What the exercise asks:
Only a number is wanted: how many lines in the listing contain the word "through"?
'''
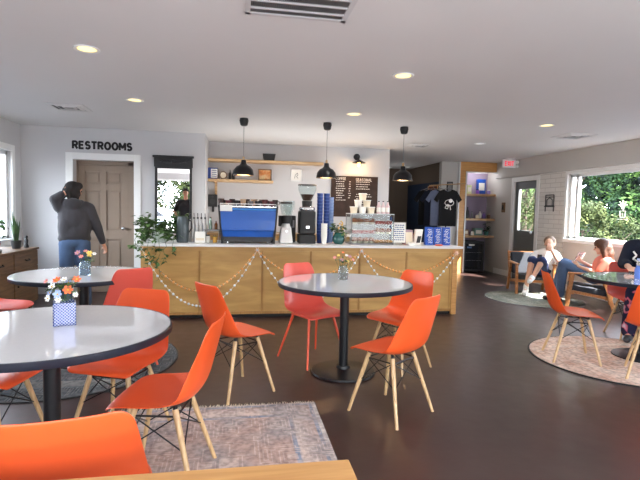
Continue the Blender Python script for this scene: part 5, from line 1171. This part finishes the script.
# window decal: white line drawing on the right window pane
o = thing('window_decal', 'white line drawing of a small potted plant on the right window glass', 'decal', (5.918, 6.575, 1.46), -pi/2)
b = MB(); r = .005
for a, l in ((0,.13),(-.5,.12),(.5,.12),(-.95,.10),(.95,.10)):
    b.tube([(0,0,-.02),(l*.5*sin(a*.8),0,l*.5),(l*sin(a),0,.02+l*cos(a))], r, 5); b.tube([(l*.5*sin(a*.8),0,l*.5),(l*.5*sin(a*.8)+.03,0,l*.8)], r*.8, 5); b.tube([(l*.5*sin(a*.8),0,l*.5),(l*.5*sin(a*.8)-.03,0,l*.8)], r*.8, 5)
b.tube([(-.055,0,-.02),(.055,0,-.02),(.045,0,-.12),(-.045,0,-.12),(-.055,0,-.02)], r, 5); b.tube([(-.10,0,-.15),(.10,0,-.15)], r, 5); b.ball((0,0,-.07), .02, 8, 6, sz=(1,.2,1))
b.build('line_drawing', M['paper'], o)

# ------------------------------------------------------------------ outside
struct(MB().box(-60, 80, -70, 90, -.35, -.12).build('ground_outside', ramp_mat('pale_asphalt', [(.3, lin(40,44,50)), (.7, lin(54,58,66))], 1.5, .9, bump=0)))
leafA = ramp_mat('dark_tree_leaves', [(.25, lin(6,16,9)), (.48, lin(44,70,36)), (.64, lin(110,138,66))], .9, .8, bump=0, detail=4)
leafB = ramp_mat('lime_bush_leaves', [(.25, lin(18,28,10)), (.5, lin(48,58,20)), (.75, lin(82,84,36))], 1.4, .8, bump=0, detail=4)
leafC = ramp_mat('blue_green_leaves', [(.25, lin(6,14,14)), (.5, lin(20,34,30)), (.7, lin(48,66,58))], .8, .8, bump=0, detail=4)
bark = mat('bark', lin(70,56,46), .9, bump=.5)
def tree_mesh(h, rad, n, size, seed, low=.12):
    rd = random.Random(seed); cl = []
    for k in range(46):
        a = rd.uniform(0, 2*pi); z = rd.uniform(low, 1); q = rad*math.sqrt(max(.05, 1-((z-.5)/.6)**2))*rd.uniform(.35, 1); cl.append(Vector((q*cos(a), q*sin(a), h*z)))
    b = MB()
    for k in range(n):
        c = rd.choice(cl); v = Vector((rd.gauss(0,1), rd.gauss(0,1), rd.gauss(0,1))).normalized()*rad*.30*rd.uniform(.75,1.05); p = c+v
        nn = (v.normalized()+Vector((rd.uniform(-.5,.5), rd.uniform(-.5,.5), rd.uniform(-.2,.7)))).normalized(); u = nn.cross(Vector((rd.uniform(-1,1), rd.uniform(-1,1), 1))).normalized(); w_ = nn.cross(u); s = size*rd.uniform(.6,1.3)
        b.add([p-u*s, p-w_*s*.5, p+u*s, p+w_*s*.5], [(0,1,2,3)])
    return b
def tree(label, x, y, h, rad, n, size, seed, m, group, low=.12, name='leafy_tree'):
    o = thing(name, label, 'tree', (x, y, -.13), 0, group)
    tree_mesh(h, rad, n, size, seed, low).build('crown', m, o); t_ = MB(); t_.cone((0,0,0),(0,0,h*.6),.035*h,.015*h,10)
    for a in range(5): t_.cone((0,0,h*(.2+.08*a)),(rad*.5*cos(a*2.1),rad*.5*sin(a*2.1),h*(.5+.08*a)),.012*h,.005*h,6)
    t_.build('trunk', bark, o); return o
GT = 'trees outside the right window'
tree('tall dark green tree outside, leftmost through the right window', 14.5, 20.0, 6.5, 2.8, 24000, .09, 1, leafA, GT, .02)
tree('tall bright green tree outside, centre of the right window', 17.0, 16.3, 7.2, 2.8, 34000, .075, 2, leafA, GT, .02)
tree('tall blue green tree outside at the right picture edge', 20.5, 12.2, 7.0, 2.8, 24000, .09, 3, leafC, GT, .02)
tree('dark backdrop tree far outside behind the bright green one', 27, 27, 12, 9, 16000, .32, 4, leafC, GT, .01)
tree('sunlit yellow green bush outside below the trees', 11.0, 13.8, 1.75, .95, 5000, .05, 5, leafB, GT, .05, 'leafy_bush')
tree('broad backdrop tree far outside at the right of the window', 36, 22, 12, 9, 14000, .34, 9, leafC, GT, .01)
tree('smaller yellow green bush outside, in front of the trees', 12.2, 13.6, 1.35, .9, 4000, .045, 6, leafB, GT, .05, 'leafy_bush')
tree('pale green shrub outside the glass of the grey door', 8.4, 13.0, 3.6, 1.3, 14000, .035, 7, leafB, GT, .02, 'leafy_shrub')
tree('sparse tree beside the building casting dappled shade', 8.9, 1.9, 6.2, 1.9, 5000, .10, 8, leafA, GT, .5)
GM = 'trees across the street in front'
for k, (x, y) in enumerate(((-17,-24),(-10,-26),(-2,-25),(7,-27),(15,-25))):
    if k == 0: tf = tree('street tree across the road, reflected in the mirror', x, y, 7, 4.0, 9000, .22, 30, leafB, GM, .08)
    else: dup(tf, (x, y, -.13), k*1.1, ['', 'street tree across the road, second from the left end', 'street tree across the road, middle of five', 'street tree across the road, fourth from the left end', 'street tree across the road, right end of five'][k], GM)
# parked cars seen in the mirror and through the window
def car(label, x, y, rz, col):
    o = thing('parked_car', label, 'car', (x, y, -.12), rz, 'parked cars outside'); m = mat('car_paint', col, .25, coat=.8)
    out = [(-2.1,.35),(-2.12,.72),(-1.9,.88),(-1.55,.92),(-1.05,1.38),(.35,1.42),(1.0,.98),(1.9,.86),(2.12,.62),(2.12,.35)]
    n = len(out); vs = [(a,-.85,b) for a, b in out]+[(a,.85,b) for a, b in out]; fs = [tuple(range(n)), tuple(reversed(range(n,2*n)))]+[(i,n+i,n+(i+1)%n,(i+1)%n) for i in range(n)]
    MB().add(vs, fs).build('car_body', m, o, bevel=.05)
    MB().add([(-1.35,-.86,.95),(-.98,-.86,1.30),(.3,-.86,1.34),(.85,-.86,.97),(-1.35,.86,.95),(-.98,.86,1.30),(.3,.86,1.34),(.85,.86,.97)], [(0,1,2,3),(7,6,5,4)]).build('side_windows', M['dark'], o)
    for sx in (-1.3,1.3):
        for sy in (-.8,.8): MB().cone((sx,sy-.09,.33),(sx,sy+.09,.33),.33,.33,20).build('wheel', M['blackmatte'], o)
car('white car parked outside, reflected in the mirror', -4.5, -12, .1, lin(225,228,232)); car('silver car parked outside, reflected behind the white one', -7, -15, .2, lin(170,180,190)); car('pale blue car parked outside beyond the right window', 15.4, 11.2, .9, lin(170,195,220))

# ------------------------------------------------------------------ light
wd = bpy.data.worlds.new('sky'); bpy.context.scene.world = wd; wd.use_nodes = True
nt = wd.node_tree; bg = nt.nodes['Background']
tc = nt.nodes.new('ShaderNodeTexCoord'); sp = nt.nodes.new('ShaderNodeSeparateXYZ'); nt.links.new(tc.outputs['Generated'], sp.inputs[0])
rp = nt.nodes.new('ShaderNodeValToRGB'); rp.color_ramp.elements[0].position = 0.0; rp.color_ramp.elements[0].color = (.88,.93,1,1); rp.color_ramp.elements[1].position = .6; rp.color_ramp.elements[1].color = (.74,.84,1,1)
nt.links.new(sp.outputs['Z'], rp.inputs['Fac']); nt.links.new(rp.outputs['Color'], bg.inputs['Color']); bg.inputs['Strength'].default_value = 15
sun = bpy.data.lights.new('sun', 'SUN'); sun.energy = 46.0; sun.angle = radians(.6); sun.color = (1, .97, .92)
so = bpy.data.objects.new('sun', sun); C.objects.link(so); so.rotation_euler = Vector((-.60, .55, -1.0)).to_track_quat('-Z', 'Y').to_euler()
def portal(loc, direction, sx, sy):
    l = bpy.data.lights.new('window_portal', 'AREA'); l.shape = 'RECTANGLE'; l.size = sx; l.size_y = sy; l.cycles.is_portal = True
    q = bpy.data.objects.new('window_portal', l); C.objects.link(q); q.location = loc; q.rotation_euler = Vector(direction).to_track_quat('-Z', 'Z').to_euler()
l = bpy.data.lights.new('added_front_fill', 'AREA'); l.shape = 'RECTANGLE'; l.size = 7.5; l.size_y = .8; l.energy = 230; l.color = (.97, .98, 1)  # added soft fill behind the camera, not a fixture of the room
q = bpy.data.objects.new('added_front_fill', l); C.objects.link(q); q.location = (1.35, -1.35, .75); q.rotation_euler = Vector((0, .75, 1)).to_track_quat('-Z', 'Z').to_euler()
for p_, e_ in (((5.45,10.3,2.2),6),((3.7,11.4,1.7),5)):  # added point fills that brighten the niche and the corridor
    l = bpy.data.lights.new('added_recess_fill', 'POINT'); l.energy = e_; l.shadow_soft_size = .15; q = bpy.data.objects.new('added_recess_fill', l); C.objects.link(q); q.location = p_
for p_, sx_, sy_, e_ in (((1.1,7.45,.96),3.0,.8,26),):  # added upward fill behind the counter, lifts the far ceiling
    l = bpy.data.lights.new('added_ceiling_fill', 'AREA'); l.shape = 'RECTANGLE'; l.size = sx_; l.size_y = sy_; l.energy = e_; l.color = (1,.98,.95)
    q = bpy.data.objects.new('added_ceiling_fill', l); C.objects.link(q); q.location = p_; q.rotation_euler = (pi, 0, 0)
for x_, y_ in ((-1.1,3.86),(-1.1,5.55),(1.37,3.95),(1.36,5.63),(3.9,5.64),(3.92,7.4)):
    l = bpy.data.lights.new('downlight_spot', 'SPOT'); l.energy = 45; l.spot_size = radians(120); l.spot_blend = .8; l.color = (1,.95,.88); l.shadow_soft_size = .06
    q = bpy.data.objects.new('downlight_spot', l); C.objects.link(q); q.location = (x_, y_, CE-.02)
portal((1.35, YF-.18, 1.375), (0,1,0), 8.6, 1.9)
portal((XR+.17, (WR0+WR1)/2, (WRz0+WRz1)/2), (-1,0,0), WR1-WR0, 1.1)
portal((XR+.17, (DR0+DR1)/2, 1.45), (-1,0,0), .6, .9)
portal((XL-.17, (WL0+WL1)/2, (WLz0+WLz1)/2), (1,0,0), WL1-WL0, 1.25)

sc = bpy.context.scene
sc.view_settings.view_transform = 'Standard'; sc.view_settings.look = 'None'; sc.view_settings.exposure = 0.32
sc.cycles.use_denoising = True; sc.cycles.max_bounces = 10; sc.cycles.diffuse_bounces = 6; sc.cycles.transparent_max_bounces = 12; sc.cycles.sample_clamp_indirect = 8.0
sc.cycles.caustics_reflective = False; sc.cycles.caustics_refractive = False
'''
Worked answer:
2